> _Problem_
Copy from the first line below down to and including the line with "EXPO = 1.75". Skip the pictures.

> _Entries provided_
________________________________________

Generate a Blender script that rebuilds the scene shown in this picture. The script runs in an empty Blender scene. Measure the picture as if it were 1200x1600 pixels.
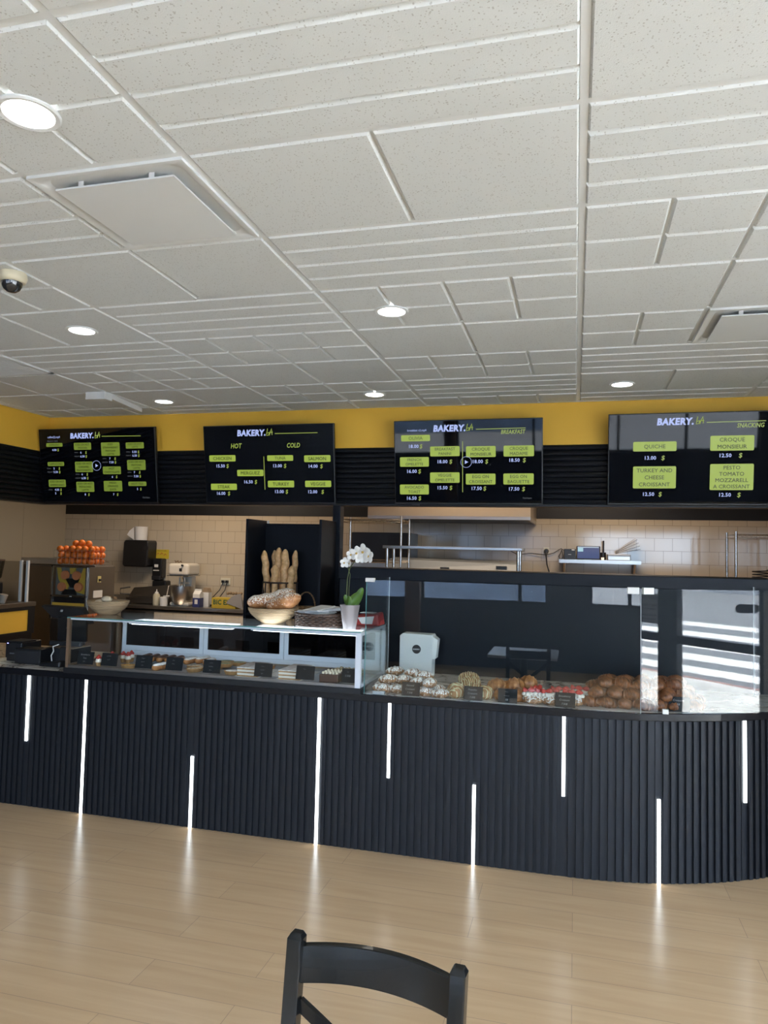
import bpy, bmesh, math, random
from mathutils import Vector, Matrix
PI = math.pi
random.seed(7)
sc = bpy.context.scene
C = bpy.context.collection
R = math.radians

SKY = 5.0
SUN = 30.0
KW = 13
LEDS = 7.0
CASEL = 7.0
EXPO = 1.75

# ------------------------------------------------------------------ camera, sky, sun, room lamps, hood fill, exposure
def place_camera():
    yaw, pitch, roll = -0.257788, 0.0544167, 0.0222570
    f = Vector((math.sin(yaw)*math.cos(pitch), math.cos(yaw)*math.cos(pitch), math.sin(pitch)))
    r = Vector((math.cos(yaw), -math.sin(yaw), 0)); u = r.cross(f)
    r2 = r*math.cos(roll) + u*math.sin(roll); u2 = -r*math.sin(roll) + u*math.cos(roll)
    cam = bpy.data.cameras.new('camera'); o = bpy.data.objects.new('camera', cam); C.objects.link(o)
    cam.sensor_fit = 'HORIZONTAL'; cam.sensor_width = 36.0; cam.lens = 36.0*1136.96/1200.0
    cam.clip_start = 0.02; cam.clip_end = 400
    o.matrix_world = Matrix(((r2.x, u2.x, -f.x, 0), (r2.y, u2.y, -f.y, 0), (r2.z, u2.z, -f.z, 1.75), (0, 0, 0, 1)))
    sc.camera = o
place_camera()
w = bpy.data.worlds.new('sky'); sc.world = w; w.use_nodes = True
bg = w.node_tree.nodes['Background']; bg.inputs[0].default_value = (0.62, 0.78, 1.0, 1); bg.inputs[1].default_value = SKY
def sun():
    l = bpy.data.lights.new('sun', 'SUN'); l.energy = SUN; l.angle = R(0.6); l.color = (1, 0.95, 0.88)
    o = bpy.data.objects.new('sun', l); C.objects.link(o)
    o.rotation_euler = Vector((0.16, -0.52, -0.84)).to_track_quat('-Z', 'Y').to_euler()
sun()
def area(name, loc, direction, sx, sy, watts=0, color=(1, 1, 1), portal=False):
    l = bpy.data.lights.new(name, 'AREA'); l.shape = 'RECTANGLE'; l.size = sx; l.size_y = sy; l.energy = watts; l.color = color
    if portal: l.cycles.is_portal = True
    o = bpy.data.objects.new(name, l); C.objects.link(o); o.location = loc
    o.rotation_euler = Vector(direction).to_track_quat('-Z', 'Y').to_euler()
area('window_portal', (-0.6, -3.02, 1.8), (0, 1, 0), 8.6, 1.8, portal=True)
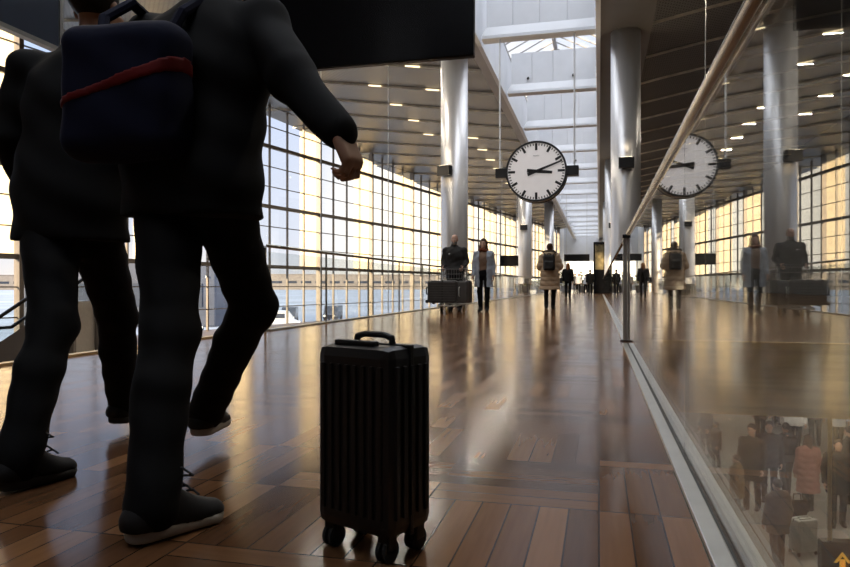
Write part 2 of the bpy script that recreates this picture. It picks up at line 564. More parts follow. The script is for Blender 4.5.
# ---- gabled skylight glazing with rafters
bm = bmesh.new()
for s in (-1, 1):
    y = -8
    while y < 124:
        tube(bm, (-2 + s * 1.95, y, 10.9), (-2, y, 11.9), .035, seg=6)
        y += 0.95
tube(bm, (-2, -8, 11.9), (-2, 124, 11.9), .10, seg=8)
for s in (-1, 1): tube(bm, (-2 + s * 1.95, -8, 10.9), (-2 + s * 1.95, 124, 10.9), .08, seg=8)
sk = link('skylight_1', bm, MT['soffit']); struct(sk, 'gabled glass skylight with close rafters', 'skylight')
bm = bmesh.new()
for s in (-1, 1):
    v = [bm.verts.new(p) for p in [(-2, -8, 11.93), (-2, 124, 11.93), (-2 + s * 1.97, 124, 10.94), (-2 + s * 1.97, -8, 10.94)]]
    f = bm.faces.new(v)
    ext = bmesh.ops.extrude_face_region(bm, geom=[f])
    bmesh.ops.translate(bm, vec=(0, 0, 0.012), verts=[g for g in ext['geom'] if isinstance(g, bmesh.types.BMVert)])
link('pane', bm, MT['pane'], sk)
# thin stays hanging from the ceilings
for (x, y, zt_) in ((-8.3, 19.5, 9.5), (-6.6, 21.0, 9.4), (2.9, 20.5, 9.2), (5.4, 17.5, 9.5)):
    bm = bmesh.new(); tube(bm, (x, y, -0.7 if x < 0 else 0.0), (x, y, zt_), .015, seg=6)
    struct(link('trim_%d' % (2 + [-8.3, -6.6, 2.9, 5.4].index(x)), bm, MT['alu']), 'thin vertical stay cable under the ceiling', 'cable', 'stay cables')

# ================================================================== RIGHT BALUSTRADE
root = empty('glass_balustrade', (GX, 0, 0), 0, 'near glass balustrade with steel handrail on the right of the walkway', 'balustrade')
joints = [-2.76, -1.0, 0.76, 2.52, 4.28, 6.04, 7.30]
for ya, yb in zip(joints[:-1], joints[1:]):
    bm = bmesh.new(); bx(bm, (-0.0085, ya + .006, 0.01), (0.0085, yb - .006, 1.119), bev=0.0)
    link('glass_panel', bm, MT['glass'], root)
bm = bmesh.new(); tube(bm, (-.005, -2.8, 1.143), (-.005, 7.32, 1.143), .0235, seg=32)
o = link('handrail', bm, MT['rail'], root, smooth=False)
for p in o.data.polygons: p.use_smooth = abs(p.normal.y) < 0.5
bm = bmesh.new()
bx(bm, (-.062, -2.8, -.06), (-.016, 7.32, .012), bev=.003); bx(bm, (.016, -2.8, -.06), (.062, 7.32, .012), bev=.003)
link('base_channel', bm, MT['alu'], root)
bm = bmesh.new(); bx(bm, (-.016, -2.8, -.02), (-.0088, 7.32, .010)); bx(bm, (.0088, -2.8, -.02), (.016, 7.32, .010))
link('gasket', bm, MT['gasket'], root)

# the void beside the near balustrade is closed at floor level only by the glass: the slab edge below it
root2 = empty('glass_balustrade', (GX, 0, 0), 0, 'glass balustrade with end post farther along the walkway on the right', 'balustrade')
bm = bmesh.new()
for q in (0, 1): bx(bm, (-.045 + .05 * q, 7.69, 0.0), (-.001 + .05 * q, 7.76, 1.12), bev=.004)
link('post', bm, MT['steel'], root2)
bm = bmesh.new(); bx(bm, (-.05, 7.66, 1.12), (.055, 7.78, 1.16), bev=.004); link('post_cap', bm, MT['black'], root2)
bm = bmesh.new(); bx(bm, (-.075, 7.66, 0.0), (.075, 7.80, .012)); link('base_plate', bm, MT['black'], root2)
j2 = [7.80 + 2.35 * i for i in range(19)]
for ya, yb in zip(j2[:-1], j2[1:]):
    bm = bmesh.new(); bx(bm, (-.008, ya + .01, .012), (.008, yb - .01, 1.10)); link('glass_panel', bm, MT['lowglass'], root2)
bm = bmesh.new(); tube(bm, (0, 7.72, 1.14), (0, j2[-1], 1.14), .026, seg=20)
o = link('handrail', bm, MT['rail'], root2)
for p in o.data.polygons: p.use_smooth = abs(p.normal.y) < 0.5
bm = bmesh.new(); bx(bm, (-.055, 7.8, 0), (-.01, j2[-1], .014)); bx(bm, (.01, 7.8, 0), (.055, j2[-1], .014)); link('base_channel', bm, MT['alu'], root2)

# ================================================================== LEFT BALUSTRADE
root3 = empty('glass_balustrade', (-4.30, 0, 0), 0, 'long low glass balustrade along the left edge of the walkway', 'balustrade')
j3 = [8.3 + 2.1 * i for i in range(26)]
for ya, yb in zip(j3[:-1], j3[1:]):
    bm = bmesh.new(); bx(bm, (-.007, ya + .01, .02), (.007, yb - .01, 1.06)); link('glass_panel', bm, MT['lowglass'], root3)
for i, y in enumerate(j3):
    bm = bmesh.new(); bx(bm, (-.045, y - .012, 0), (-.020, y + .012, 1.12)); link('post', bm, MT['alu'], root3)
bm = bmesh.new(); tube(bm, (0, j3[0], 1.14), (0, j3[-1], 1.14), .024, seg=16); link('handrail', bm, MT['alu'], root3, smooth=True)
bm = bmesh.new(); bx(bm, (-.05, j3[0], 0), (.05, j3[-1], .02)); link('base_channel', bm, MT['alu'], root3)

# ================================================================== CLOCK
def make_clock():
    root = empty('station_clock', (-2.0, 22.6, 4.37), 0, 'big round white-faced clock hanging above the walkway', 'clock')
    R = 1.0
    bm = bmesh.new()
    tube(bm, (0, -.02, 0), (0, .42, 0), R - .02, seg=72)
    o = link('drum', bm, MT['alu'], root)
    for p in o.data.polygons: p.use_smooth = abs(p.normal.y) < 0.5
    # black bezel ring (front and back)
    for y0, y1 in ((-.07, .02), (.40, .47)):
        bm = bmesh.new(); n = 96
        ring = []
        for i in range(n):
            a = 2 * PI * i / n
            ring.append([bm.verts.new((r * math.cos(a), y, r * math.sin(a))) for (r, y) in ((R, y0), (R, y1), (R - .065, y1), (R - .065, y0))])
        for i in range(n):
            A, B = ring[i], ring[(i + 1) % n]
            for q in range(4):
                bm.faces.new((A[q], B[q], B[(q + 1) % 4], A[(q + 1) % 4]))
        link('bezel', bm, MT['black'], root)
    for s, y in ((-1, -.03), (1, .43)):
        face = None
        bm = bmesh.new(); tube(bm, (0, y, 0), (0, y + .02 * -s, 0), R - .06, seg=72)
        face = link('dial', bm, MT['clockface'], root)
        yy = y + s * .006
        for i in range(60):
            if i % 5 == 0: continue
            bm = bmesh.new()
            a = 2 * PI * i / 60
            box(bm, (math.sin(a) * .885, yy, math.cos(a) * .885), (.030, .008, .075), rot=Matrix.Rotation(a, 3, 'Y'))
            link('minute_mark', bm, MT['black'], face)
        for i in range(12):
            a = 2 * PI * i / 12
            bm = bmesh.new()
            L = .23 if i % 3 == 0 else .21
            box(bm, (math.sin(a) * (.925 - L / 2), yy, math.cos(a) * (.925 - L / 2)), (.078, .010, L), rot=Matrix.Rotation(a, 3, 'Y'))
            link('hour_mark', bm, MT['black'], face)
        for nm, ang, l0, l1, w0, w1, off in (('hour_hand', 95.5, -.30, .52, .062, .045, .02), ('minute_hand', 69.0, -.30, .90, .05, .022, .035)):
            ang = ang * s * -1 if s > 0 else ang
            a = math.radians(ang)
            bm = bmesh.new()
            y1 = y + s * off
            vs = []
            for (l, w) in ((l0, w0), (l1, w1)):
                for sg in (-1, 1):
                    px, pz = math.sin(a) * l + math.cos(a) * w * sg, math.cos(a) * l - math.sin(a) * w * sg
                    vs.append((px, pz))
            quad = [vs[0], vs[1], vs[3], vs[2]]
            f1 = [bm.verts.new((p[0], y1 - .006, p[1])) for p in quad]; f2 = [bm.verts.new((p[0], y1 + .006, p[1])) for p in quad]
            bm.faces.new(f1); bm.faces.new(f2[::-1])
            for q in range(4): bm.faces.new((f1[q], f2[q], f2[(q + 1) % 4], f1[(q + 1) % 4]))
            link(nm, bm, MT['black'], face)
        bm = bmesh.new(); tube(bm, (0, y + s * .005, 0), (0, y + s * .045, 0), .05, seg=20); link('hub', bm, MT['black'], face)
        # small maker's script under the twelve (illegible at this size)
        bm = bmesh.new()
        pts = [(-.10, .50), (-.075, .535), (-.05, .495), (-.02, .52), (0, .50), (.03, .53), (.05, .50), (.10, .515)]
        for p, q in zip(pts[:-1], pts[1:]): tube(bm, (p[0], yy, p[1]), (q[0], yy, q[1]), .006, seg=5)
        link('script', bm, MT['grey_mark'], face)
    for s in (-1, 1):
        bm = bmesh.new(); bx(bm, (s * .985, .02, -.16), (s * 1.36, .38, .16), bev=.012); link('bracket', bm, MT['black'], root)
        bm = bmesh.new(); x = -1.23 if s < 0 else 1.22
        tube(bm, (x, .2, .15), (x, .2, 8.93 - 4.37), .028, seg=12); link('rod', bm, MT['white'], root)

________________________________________

> _Task response_
Generate a Blender script that rebuilds the scene shown in this picture. The script runs in an empty Blender scene. Measure the picture as if it were 1200x1600 pixels.
import bpy, bmesh, math, random
from mathutils import Vector, Matrix
PI = math.pi
random.seed(7)
sc = bpy.context.scene
C = bpy.context.collection
R = math.radians

SKY = 5.0
SUN = 30.0
KW = 13
LEDS = 7.0
CASEL = 7.0
EXPO = 1.75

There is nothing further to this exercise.